Global equities surged this week as softer US data reinforced expectations of deeper rate cuts. With the Australia 200 eyeing a 10.5% annual gain, markets are bracing for a decisive RBA call in July.
Written by
Market Analyst
United States (US) stock markets surged this week, fuelled by positive sentiment surrounding the Israel-Iran ceasefire. The rally was also supported by a continued run of soft economic data, strengthening the case for the Federal Reserve (Fed) to cut interest rates earlier and more deeply than expected in 2025.
Locally, the Australia 200 (ASX) is on track to record its ninth week of gains over the past 11 weeks. Momentum has been buoyed by gains on Wall Street and a cooler-than-expected monthly inflation reading for May, which is expected to prompt the Reserve Bank of Australia (RBA) to cut rates next month. The Australia 200 is poised to lock in a 9.56% gain for the June quarter and a 10.50% increase for the financial year.
Date: Tuesday, 1 July at 9.45am SGT
PMI data for May revealed a pronounced deterioration in China's manufacturing sector. Both the NBS and Caixin PMI readings fell below the critical 50 threshold, signalling sector contraction amid weakening foreign demand. While the services sector exhibited modest expansion, this failed to counterbalance the manufacturing downturn. Survey findings also highlighted intensified business competition placing additional downward pressure on pricing.

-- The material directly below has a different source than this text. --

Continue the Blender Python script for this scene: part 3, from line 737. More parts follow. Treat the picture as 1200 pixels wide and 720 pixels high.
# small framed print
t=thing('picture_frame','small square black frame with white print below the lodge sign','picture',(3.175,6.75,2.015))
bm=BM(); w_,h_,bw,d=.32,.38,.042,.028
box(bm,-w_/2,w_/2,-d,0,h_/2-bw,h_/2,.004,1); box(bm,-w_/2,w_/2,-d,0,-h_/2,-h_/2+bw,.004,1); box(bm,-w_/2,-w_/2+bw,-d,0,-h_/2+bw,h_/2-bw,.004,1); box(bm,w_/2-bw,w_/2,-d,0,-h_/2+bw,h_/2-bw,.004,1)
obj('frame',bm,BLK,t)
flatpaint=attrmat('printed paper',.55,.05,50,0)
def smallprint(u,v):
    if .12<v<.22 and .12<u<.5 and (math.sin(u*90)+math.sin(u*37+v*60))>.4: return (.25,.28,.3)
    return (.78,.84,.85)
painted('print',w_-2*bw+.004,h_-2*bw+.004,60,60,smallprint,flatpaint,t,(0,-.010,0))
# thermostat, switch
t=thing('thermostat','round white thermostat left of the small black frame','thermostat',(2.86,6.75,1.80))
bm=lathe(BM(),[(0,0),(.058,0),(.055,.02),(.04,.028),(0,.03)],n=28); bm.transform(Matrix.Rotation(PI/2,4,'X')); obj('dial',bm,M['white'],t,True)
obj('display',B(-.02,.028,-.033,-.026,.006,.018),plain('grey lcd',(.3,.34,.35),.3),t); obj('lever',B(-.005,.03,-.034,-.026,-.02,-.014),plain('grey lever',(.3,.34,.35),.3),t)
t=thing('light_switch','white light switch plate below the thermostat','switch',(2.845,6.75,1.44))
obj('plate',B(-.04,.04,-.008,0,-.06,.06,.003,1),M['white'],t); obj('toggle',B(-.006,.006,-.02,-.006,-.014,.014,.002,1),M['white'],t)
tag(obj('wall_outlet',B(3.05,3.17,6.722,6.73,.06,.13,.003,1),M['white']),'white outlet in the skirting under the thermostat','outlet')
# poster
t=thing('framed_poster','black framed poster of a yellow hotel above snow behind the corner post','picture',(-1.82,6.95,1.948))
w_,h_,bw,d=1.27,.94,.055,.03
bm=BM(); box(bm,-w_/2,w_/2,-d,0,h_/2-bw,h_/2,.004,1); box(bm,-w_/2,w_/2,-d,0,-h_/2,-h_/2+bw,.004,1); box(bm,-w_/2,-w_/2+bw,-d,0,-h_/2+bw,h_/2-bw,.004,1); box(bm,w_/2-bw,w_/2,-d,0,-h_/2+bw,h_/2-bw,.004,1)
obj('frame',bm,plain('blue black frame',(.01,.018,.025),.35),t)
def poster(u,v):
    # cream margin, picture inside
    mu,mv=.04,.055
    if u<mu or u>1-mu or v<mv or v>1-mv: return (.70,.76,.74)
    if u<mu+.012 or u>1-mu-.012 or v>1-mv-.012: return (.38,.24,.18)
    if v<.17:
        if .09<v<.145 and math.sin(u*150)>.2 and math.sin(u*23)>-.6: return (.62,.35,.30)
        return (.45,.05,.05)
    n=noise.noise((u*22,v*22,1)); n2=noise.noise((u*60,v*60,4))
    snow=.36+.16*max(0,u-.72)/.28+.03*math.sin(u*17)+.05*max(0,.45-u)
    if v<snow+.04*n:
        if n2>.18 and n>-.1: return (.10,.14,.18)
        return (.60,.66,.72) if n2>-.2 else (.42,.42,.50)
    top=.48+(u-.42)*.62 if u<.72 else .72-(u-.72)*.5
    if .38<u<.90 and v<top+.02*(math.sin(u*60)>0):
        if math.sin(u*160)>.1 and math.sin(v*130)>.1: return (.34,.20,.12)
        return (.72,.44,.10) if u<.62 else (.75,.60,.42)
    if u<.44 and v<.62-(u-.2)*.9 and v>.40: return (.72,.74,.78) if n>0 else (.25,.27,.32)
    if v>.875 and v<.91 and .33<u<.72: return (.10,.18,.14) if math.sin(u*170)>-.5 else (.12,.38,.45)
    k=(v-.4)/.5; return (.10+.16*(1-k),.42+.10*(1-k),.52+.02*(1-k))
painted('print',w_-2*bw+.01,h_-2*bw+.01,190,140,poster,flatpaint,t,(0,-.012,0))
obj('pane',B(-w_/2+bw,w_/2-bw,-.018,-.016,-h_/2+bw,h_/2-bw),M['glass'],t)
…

Looking ahead, we anticipate potential improvement in next week's figures, with manufacturing PMIs expected to recover above 50 while services PMIs should remain in modest expansion territory. This recovery may be driven by several factors, including recent constructive US-China trade discussions in London, while the 618 online shopping festival could provide domestic consumption support.
Key metrics to monitor include input costs and output pricing indices, which will offer insights into whether China's persistent deflationary pressures are beginning to ease
Date: Tuesday, 1 July at 5.00pm SGT
For May, the headline inflation rate in the Euro Area declined to 1.9% YoY from 2.2% prior, falling below the European Central Bank's (ECB) 2.0% target for the first time since September 2024. The core measure of inflation eased to 2.3% from 2.7% in the previous month, reaching its lowest level since October 2021.
The cooler inflation readings allowed the ECB to cut interest rates by 25 basis points (bp) just two days later at its meeting in early June. This saw the ECB's key deposit rate fall to 2%, a decision that was accompanied by a dovish set of staff forecasts and guidance that the ECB remains data-dependent and will approach meetings on a meeting-by-meeting basis.
For June, headline inflation is expected to rise marginally to 2% YoY, and the core inflation rate is expected to increase to 2.4% YoY. The European rates market is pricing in a full 25 bp ECB rate cut in December, which would see the ECB's deposit rate finish the year at 1.75%.
Date: Wednesday, 2 July at 9.30am SGT
Next week's retail sales report for May is the last piece of important domestic data that the RBA will receive before its 8 July Board meeting.
While it's unlikely to alter market expectations of a rate cut in July – especially after this week's soft inflation data – it could reinforce the case for a cut, particularly if retail sales decline again, following the -0.1% dip in April.
The key takeaways from this week's inflation release:
Both key inflation readings dropped below the midpoint of the RBA's 2% –3% target band, as well as below the RBA's forecast of 2.6% for June 2025.
The apparent deflationary trend alongside the tepid growth trajectory of the Australian economy, reinforces our own call for the RBA to further loosen monetary policy and cut rates by 25 bp to 3.60% at its next Board meeting..
The preliminary expectation for May's retail sales report is for a fall of 0.1%. The Australian interest rate market is pricing in 23 bp of rate cuts for 8 July and a cumulative 81 bp of RBA rate cuts between now and the end of the year.
Date: Thursday, 3 July at 8.30am SGT
For May, the US economy added 139,000 jobs – a slowdown from April's 147,000– beating market expectations of 130,000, while the unemployment rate held steady at 4.2%.
For June, the market anticipates an increase of 100,000 jobs and expects the unemployment rate to remain at 4.2% for the fourth consecutive month.
However, there is a risk that the unemployment rate may rise to 4.3% in June. Following the narrowing in the labour market spread in this week's consumer confidence data and a rise in continuing claims to a new cycle high of 1.974 million.
An unemployment rate of 4.3% or higher would be the first time the US unemployment rate has been outside of the 4% to 4.2% range in 13 months and could spark concerns that a downturn is underway in the US labour market.
The US rates market is pricing in 6 bp of cuts for July, 28 bp of cuts for the September Federal Open Market Committee (FOMC) meeting, and a cumulative 65 bp of Fed rate cuts by the end of 2025.